— Given task —
Reproduce the listing below in its entirety. Change nothing.

— Given information —

────────────────

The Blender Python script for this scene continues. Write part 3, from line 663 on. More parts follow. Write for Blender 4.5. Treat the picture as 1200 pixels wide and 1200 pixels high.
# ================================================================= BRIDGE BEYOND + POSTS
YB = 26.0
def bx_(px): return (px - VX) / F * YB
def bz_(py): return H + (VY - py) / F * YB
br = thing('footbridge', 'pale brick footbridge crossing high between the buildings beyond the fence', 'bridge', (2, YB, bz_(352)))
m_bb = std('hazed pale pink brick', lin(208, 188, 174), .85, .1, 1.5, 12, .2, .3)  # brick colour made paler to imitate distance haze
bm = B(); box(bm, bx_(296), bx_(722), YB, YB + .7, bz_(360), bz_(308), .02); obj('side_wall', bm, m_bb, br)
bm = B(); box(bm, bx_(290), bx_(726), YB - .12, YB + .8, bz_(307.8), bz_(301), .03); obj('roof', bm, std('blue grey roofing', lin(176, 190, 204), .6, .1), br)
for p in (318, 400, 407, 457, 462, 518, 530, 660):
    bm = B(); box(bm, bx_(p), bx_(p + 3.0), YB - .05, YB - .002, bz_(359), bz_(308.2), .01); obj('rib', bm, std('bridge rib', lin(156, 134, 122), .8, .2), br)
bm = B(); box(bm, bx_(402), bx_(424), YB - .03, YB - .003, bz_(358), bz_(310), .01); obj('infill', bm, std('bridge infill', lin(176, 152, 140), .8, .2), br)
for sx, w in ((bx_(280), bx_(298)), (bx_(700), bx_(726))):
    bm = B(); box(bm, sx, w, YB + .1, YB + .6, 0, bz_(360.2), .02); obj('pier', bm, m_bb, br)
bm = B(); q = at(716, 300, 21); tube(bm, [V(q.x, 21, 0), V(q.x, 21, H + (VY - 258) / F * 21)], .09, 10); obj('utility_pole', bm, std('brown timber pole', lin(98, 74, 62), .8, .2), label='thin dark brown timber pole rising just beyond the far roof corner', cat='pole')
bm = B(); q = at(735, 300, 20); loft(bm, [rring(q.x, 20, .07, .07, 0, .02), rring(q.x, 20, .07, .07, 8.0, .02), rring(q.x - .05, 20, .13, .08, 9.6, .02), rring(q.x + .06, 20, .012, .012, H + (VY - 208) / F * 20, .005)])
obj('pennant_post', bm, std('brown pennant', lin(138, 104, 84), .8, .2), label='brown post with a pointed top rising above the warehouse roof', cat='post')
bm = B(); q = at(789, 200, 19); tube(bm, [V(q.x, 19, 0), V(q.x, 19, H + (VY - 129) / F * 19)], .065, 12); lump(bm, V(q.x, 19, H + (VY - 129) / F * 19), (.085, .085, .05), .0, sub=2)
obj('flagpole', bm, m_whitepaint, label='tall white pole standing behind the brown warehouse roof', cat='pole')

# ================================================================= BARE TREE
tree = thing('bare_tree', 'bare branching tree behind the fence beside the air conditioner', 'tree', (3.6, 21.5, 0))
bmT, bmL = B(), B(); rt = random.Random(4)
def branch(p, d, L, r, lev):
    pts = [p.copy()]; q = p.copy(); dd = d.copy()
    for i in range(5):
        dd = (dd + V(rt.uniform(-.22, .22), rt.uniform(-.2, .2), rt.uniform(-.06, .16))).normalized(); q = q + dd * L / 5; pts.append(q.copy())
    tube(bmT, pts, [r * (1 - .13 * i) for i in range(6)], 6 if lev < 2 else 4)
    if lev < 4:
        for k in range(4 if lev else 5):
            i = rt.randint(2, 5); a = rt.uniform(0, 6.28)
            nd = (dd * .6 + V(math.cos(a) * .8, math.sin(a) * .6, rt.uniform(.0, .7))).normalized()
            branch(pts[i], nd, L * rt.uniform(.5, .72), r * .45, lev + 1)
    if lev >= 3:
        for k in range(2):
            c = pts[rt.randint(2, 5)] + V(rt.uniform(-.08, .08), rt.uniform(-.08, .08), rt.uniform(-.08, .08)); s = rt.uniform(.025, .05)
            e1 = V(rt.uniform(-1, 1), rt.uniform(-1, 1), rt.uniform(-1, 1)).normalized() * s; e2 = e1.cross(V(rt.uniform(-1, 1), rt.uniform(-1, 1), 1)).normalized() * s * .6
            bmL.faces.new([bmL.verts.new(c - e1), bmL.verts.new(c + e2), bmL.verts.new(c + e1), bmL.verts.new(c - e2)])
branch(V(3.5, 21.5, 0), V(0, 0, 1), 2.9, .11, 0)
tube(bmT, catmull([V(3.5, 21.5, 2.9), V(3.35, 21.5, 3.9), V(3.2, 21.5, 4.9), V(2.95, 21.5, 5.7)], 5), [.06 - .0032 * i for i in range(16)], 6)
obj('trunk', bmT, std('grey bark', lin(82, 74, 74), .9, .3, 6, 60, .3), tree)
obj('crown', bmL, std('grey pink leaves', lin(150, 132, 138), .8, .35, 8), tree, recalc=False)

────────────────

— Complete output —
The Blender Python script for this scene continues. Write part 3, from line 663 on. More parts follow. Write for Blender 4.5. Treat the picture as 1200 pixels wide and 1200 pixels high.
# ================================================================= BRIDGE BEYOND + POSTS
YB = 26.0
def bx_(px): return (px - VX) / F * YB
def bz_(py): return H + (VY - py) / F * YB
br = thing('footbridge', 'pale brick footbridge crossing high between the buildings beyond the fence', 'bridge', (2, YB, bz_(352)))
m_bb = std('hazed pale pink brick', lin(208, 188, 174), .85, .1, 1.5, 12, .2, .3)  # brick colour made paler to imitate distance haze
bm = B(); box(bm, bx_(296), bx_(722), YB, YB + .7, bz_(360), bz_(308), .02); obj('side_wall', bm, m_bb, br)
bm = B(); box(bm, bx_(290), bx_(726), YB - .12, YB + .8, bz_(307.8), bz_(301), .03); obj('roof', bm, std('blue grey roofing', lin(176, 190, 204), .6, .1), br)
for p in (318, 400, 407, 457, 462, 518, 530, 660):
    bm = B(); box(bm, bx_(p), bx_(p + 3.0), YB - .05, YB - .002, bz_(359), bz_(308.2), .01); obj('rib', bm, std('bridge rib', lin(156, 134, 122), .8, .2), br)
bm = B(); box(bm, bx_(402), bx_(424), YB - .03, YB - .003, bz_(358), bz_(310), .01); obj('infill', bm, std('bridge infill', lin(176, 152, 140), .8, .2), br)
for sx, w in ((bx_(280), bx_(298)), (bx_(700), bx_(726))):
    bm = B(); box(bm, sx, w, YB + .1, YB + .6, 0, bz_(360.2), .02); obj('pier', bm, m_bb, br)
bm = B(); q = at(716, 300, 21); tube(bm, [V(q.x, 21, 0), V(q.x, 21, H + (VY - 258) / F * 21)], .09, 10); obj('utility_pole', bm, std('brown timber pole', lin(98, 74, 62), .8, .2), label='thin dark brown timber pole rising just beyond the far roof corner', cat='pole')
bm = B(); q = at(735, 300, 20); loft(bm, [rring(q.x, 20, .07, .07, 0, .02), rring(q.x, 20, .07, .07, 8.0, .02), rring(q.x - .05, 20, .13, .08, 9.6, .02), rring(q.x + .06, 20, .012, .012, H + (VY - 208) / F * 20, .005)])
obj('pennant_post', bm, std('brown pennant', lin(138, 104, 84), .8, .2), label='brown post with a pointed top rising above the warehouse roof', cat='post')
bm = B(); q = at(789, 200, 19); tube(bm, [V(q.x, 19, 0), V(q.x, 19, H + (VY - 129) / F * 19)], .065, 12); lump(bm, V(q.x, 19, H + (VY - 129) / F * 19), (.085, .085, .05), .0, sub=2)
obj('flagpole', bm, m_whitepaint, label='tall white pole standing behind the brown warehouse roof', cat='pole')

# ================================================================= BARE TREE
tree = thing('bare_tree', 'bare branching tree behind the fence beside the air conditioner', 'tree', (3.6, 21.5, 0))
bmT, bmL = B(), B(); rt = random.Random(4)
def branch(p, d, L, r, lev):
    pts = [p.copy()]; q = p.copy(); dd = d.copy()
    for i in range(5):
        dd = (dd + V(rt.uniform(-.22, .22), rt.uniform(-.2, .2), rt.uniform(-.06, .16))).normalized(); q = q + dd * L / 5; pts.append(q.copy())
    tube(bmT, pts, [r * (1 - .13 * i) for i in range(6)], 6 if lev < 2 else 4)
    if lev < 4:
        for k in range(4 if lev else 5):
            i = rt.randint(2, 5); a = rt.uniform(0, 6.28)
            nd = (dd * .6 + V(math.cos(a) * .8, math.sin(a) * .6, rt.uniform(.0, .7))).normalized()
            branch(pts[i], nd, L * rt.uniform(.5, .72), r * .45, lev + 1)
    if lev >= 3:
        for k in range(2):
            c = pts[rt.randint(2, 5)] + V(rt.uniform(-.08, .08), rt.uniform(-.08, .08), rt.uniform(-.08, .08)); s = rt.uniform(.025, .05)
            e1 = V(rt.uniform(-1, 1), rt.uniform(-1, 1), rt.uniform(-1, 1)).normalized() * s; e2 = e1.cross(V(rt.uniform(-1, 1), rt.uniform(-1, 1), 1)).normalized() * s * .6
            bmL.faces.new([bmL.verts.new(c - e1), bmL.verts.new(c + e2), bmL.verts.new(c + e1), bmL.verts.new(c - e2)])
branch(V(3.5, 21.5, 0), V(0, 0, 1), 2.9, .11, 0)
tube(bmT, catmull([V(3.5, 21.5, 2.9), V(3.35, 21.5, 3.9), V(3.2, 21.5, 4.9), V(2.95, 21.5, 5.7)], 5), [.06 - .0032 * i for i in range(16)], 6)
obj('trunk', bmT, std('grey bark', lin(82, 74, 74), .9, .3, 6, 60, .3), tree)
obj('crown', bmL, std('grey pink leaves', lin(150, 132, 138), .8, .35, 8), tree, recalc=False)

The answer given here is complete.